Data items

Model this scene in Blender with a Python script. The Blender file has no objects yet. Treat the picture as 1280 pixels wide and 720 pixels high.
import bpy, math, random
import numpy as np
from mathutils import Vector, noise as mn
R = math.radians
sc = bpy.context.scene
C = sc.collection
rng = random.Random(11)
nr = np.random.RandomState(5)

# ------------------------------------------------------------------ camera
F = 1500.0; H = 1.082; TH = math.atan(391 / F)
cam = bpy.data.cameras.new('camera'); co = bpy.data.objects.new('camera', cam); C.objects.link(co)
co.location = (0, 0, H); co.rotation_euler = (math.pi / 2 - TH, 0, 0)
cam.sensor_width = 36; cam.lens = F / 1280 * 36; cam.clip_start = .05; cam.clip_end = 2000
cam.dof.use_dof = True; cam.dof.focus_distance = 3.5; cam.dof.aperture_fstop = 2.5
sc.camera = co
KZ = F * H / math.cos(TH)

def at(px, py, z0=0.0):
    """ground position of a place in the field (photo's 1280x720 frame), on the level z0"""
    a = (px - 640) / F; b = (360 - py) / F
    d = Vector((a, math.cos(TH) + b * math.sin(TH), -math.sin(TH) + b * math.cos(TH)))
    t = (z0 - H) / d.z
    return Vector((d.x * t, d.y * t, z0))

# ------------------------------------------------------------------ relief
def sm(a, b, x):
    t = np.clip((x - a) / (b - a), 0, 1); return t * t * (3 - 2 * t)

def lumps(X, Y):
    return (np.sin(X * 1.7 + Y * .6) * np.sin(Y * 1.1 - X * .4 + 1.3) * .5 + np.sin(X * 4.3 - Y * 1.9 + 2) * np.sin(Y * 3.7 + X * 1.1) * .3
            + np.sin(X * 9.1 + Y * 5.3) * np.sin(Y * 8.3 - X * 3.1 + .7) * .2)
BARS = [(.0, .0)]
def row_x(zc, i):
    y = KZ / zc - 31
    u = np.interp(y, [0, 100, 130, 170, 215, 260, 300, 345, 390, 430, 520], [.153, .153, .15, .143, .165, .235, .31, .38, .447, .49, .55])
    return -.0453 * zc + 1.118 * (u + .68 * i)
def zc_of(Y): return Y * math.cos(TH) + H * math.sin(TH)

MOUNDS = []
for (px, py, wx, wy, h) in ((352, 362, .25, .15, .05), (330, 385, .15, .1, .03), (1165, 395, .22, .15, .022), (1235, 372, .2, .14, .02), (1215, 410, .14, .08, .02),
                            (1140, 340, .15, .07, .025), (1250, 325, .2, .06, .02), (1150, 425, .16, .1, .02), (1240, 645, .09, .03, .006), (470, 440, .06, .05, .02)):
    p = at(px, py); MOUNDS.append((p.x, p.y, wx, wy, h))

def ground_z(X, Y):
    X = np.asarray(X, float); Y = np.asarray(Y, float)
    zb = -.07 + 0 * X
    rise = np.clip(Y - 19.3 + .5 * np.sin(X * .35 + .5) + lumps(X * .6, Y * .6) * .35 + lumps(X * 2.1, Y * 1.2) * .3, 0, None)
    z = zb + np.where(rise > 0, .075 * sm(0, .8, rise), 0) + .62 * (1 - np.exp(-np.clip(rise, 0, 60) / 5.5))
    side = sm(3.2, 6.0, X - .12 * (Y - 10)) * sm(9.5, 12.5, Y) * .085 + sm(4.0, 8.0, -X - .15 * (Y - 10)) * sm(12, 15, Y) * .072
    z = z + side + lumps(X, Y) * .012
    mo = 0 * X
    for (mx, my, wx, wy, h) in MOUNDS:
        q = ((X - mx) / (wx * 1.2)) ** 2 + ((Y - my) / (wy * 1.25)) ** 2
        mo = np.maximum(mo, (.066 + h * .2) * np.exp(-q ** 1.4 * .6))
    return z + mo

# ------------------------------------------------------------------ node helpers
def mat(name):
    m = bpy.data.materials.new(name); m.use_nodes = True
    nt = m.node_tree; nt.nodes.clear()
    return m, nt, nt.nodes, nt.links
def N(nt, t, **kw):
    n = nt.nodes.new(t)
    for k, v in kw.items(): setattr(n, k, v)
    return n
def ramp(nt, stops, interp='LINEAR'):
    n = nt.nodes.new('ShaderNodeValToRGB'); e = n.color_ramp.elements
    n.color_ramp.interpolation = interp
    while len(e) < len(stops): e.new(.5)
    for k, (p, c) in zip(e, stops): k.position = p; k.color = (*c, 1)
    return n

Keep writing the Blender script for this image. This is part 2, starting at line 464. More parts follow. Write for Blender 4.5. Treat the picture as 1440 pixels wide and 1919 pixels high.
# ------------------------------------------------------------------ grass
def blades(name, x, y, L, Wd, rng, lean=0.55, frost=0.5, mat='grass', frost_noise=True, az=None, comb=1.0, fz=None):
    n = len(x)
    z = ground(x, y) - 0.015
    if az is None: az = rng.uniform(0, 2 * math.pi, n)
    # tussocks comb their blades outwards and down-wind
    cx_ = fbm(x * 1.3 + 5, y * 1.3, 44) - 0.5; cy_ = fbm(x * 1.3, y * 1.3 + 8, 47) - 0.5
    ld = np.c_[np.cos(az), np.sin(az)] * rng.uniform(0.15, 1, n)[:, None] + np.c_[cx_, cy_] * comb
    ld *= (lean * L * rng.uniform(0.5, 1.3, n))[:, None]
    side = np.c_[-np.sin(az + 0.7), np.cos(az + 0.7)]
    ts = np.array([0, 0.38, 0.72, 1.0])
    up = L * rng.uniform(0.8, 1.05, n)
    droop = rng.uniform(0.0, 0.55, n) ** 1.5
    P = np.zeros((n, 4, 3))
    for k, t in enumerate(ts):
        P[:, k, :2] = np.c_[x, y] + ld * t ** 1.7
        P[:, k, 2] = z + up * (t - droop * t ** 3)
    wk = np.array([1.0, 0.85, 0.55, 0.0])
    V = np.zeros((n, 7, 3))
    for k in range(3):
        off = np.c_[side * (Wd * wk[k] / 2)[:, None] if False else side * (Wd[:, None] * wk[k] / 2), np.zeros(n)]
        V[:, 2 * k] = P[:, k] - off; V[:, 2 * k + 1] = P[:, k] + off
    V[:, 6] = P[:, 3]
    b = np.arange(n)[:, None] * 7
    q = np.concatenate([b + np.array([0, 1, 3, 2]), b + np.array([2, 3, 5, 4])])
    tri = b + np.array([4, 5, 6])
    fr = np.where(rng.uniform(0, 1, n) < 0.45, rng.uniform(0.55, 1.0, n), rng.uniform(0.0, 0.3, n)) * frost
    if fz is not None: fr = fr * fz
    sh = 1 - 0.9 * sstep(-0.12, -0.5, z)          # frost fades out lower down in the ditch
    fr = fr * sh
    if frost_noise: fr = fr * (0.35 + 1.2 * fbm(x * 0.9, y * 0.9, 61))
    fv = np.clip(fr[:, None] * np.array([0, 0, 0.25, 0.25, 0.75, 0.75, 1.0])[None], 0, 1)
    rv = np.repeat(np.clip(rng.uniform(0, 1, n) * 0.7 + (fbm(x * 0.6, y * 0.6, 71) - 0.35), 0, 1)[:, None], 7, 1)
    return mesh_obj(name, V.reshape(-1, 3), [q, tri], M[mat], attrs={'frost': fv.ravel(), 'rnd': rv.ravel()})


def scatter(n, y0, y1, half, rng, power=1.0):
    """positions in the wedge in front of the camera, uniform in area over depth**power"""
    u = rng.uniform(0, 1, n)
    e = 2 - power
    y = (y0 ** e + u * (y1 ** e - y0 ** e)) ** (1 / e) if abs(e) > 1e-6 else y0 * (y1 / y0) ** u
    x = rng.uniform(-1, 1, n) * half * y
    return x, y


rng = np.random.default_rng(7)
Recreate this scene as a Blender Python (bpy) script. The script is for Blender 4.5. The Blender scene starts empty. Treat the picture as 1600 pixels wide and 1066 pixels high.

Aim: Every record above should be output exactly.

Response:
Model this scene in Blender with a Python script. The Blender file has no objects yet. Treat the picture as 1280 pixels wide and 720 pixels high.
import bpy, math, random
import numpy as np
from mathutils import Vector, noise as mn
R = math.radians
sc = bpy.context.scene
C = sc.collection
rng = random.Random(11)
nr = np.random.RandomState(5)

# ------------------------------------------------------------------ camera
F = 1500.0; H = 1.082; TH = math.atan(391 / F)
cam = bpy.data.cameras.new('camera'); co = bpy.data.objects.new('camera', cam); C.objects.link(co)
co.location = (0, 0, H); co.rotation_euler = (math.pi / 2 - TH, 0, 0)
cam.sensor_width = 36; cam.lens = F / 1280 * 36; cam.clip_start = .05; cam.clip_end = 2000
cam.dof.use_dof = True; cam.dof.focus_distance = 3.5; cam.dof.aperture_fstop = 2.5
sc.camera = co
KZ = F * H / math.cos(TH)

def at(px, py, z0=0.0):
    """ground position of a place in the field (photo's 1280x720 frame), on the level z0"""
    a = (px - 640) / F; b = (360 - py) / F
    d = Vector((a, math.cos(TH) + b * math.sin(TH), -math.sin(TH) + b * math.cos(TH)))
    t = (z0 - H) / d.z
    return Vector((d.x * t, d.y * t, z0))

# ------------------------------------------------------------------ relief
def sm(a, b, x):
    t = np.clip((x - a) / (b - a), 0, 1); return t * t * (3 - 2 * t)

def lumps(X, Y):
    return (np.sin(X * 1.7 + Y * .6) * np.sin(Y * 1.1 - X * .4 + 1.3) * .5 + np.sin(X * 4.3 - Y * 1.9 + 2) * np.sin(Y * 3.7 + X * 1.1) * .3
            + np.sin(X * 9.1 + Y * 5.3) * np.sin(Y * 8.3 - X * 3.1 + .7) * .2)
BARS = [(.0, .0)]
def row_x(zc, i):
    y = KZ / zc - 31
    u = np.interp(y, [0, 100, 130, 170, 215, 260, 300, 345, 390, 430, 520], [.153, .153, .15, .143, .165, .235, .31, .38, .447, .49, .55])
    return -.0453 * zc + 1.118 * (u + .68 * i)
def zc_of(Y): return Y * math.cos(TH) + H * math.sin(TH)

MOUNDS = []
for (px, py, wx, wy, h) in ((352, 362, .25, .15, .05), (330, 385, .15, .1, .03), (1165, 395, .22, .15, .022), (1235, 372, .2, .14, .02), (1215, 410, .14, .08, .02),
                            (1140, 340, .15, .07, .025), (1250, 325, .2, .06, .02), (1150, 425, .16, .1, .02), (1240, 645, .09, .03, .006), (470, 440, .06, .05, .02)):
    p = at(px, py); MOUNDS.append((p.x, p.y, wx, wy, h))

def ground_z(X, Y):
    X = np.asarray(X, float); Y = np.asarray(Y, float)
    zb = -.07 + 0 * X
    rise = np.clip(Y - 19.3 + .5 * np.sin(X * .35 + .5) + lumps(X * .6, Y * .6) * .35 + lumps(X * 2.1, Y * 1.2) * .3, 0, None)
    z = zb + np.where(rise > 0, .075 * sm(0, .8, rise), 0) + .62 * (1 - np.exp(-np.clip(rise, 0, 60) / 5.5))
    side = sm(3.2, 6.0, X - .12 * (Y - 10)) * sm(9.5, 12.5, Y) * .085 + sm(4.0, 8.0, -X - .15 * (Y - 10)) * sm(12, 15, Y) * .072
    z = z + side + lumps(X, Y) * .012
    mo = 0 * X
    for (mx, my, wx, wy, h) in MOUNDS:
        q = ((X - mx) / (wx * 1.2)) ** 2 + ((Y - my) / (wy * 1.25)) ** 2
        mo = np.maximum(mo, (.066 + h * .2) * np.exp(-q ** 1.4 * .6))
    return z + mo

# ------------------------------------------------------------------ node helpers
def mat(name):
    m = bpy.data.materials.new(name); m.use_nodes = True
    nt = m.node_tree; nt.nodes.clear()
    return m, nt, nt.nodes, nt.links
def N(nt, t, **kw):
    n = nt.nodes.new(t)
    for k, v in kw.items(): setattr(n, k, v)
    return n
def ramp(nt, stops, interp='LINEAR'):
    n = nt.nodes.new('ShaderNodeValToRGB'); e = n.color_ramp.elements
    n.color_ramp.interpolation = interp
    while len(e) < len(stops): e.new(.5)
    for k, (p, c) in zip(e, stops): k.position = p; k.color = (*c, 1)
    return n

Keep writing the Blender script for this image. This is part 2, starting at line 464. More parts follow. Write for Blender 4.5. Treat the picture as 1440 pixels wide and 1919 pixels high.
# ------------------------------------------------------------------ grass
def blades(name, x, y, L, Wd, rng, lean=0.55, frost=0.5, mat='grass', frost_noise=True, az=None, comb=1.0, fz=None):
    n = len(x)
    z = ground(x, y) - 0.015
    if az is None: az = rng.uniform(0, 2 * math.pi, n)
    # tussocks comb their blades outwards and down-wind
    cx_ = fbm(x * 1.3 + 5, y * 1.3, 44) - 0.5; cy_ = fbm(x * 1.3, y * 1.3 + 8, 47) - 0.5
    ld = np.c_[np.cos(az), np.sin(az)] * rng.uniform(0.15, 1, n)[:, None] + np.c_[cx_, cy_] * comb
    ld *= (lean * L * rng.uniform(0.5, 1.3, n))[:, None]
    side = np.c_[-np.sin(az + 0.7), np.cos(az + 0.7)]
    ts = np.array([0, 0.38, 0.72, 1.0])
    up = L * rng.uniform(0.8, 1.05, n)
    droop = rng.uniform(0.0, 0.55, n) ** 1.5
    P = np.zeros((n, 4, 3))
    for k, t in enumerate(ts):
        P[:, k, :2] = np.c_[x, y] + ld * t ** 1.7
        P[:, k, 2] = z + up * (t - droop * t ** 3)
    wk = np.array([1.0, 0.85, 0.55, 0.0])
    V = np.zeros((n, 7, 3))
    for k in range(3):
        off = np.c_[side * (Wd * wk[k] / 2)[:, None] if False else side * (Wd[:, None] * wk[k] / 2), np.zeros(n)]
        V[:, 2 * k] = P[:, k] - off; V[:, 2 * k + 1] = P[:, k] + off
    V[:, 6] = P[:, 3]
    b = np.arange(n)[:, None] * 7
    q = np.concatenate([b + np.array([0, 1, 3, 2]), b + np.array([2, 3, 5, 4])])
    tri = b + np.array([4, 5, 6])
    fr = np.where(rng.uniform(0, 1, n) < 0.45, rng.uniform(0.55, 1.0, n), rng.uniform(0.0, 0.3, n)) * frost
    if fz is not None: fr = fr * fz
    sh = 1 - 0.9 * sstep(-0.12, -0.5, z)          # frost fades out lower down in the ditch
    fr = fr * sh
    if frost_noise: fr = fr * (0.35 + 1.2 * fbm(x * 0.9, y * 0.9, 61))
    fv = np.clip(fr[:, None] * np.array([0, 0, 0.25, 0.25, 0.75, 0.75, 1.0])[None], 0, 1)
    rv = np.repeat(np.clip(rng.uniform(0, 1, n) * 0.7 + (fbm(x * 0.6, y * 0.6, 71) - 0.35), 0, 1)[:, None], 7, 1)
    return mesh_obj(name, V.reshape(-1, 3), [q, tri], M[mat], attrs={'frost': fv.ravel(), 'rnd': rv.ravel()})


def scatter(n, y0, y1, half, rng, power=1.0):
    """positions in the wedge in front of the camera, uniform in area over depth**power"""
    u = rng.uniform(0, 1, n)
    e = 2 - power
    y = (y0 ** e + u * (y1 ** e - y0 ** e)) ** (1 / e) if abs(e) > 1e-6 else y0 * (y1 / y0) ** u
    x = rng.uniform(-1, 1, n) * half * y
    return x, y


rng = np.random.default_rng(7)
Recreate this scene as a Blender Python (bpy) script. The script is for Blender 4.5. The Blender scene starts empty. Treat the picture as 1600 pixels wide and 1066 pixels high.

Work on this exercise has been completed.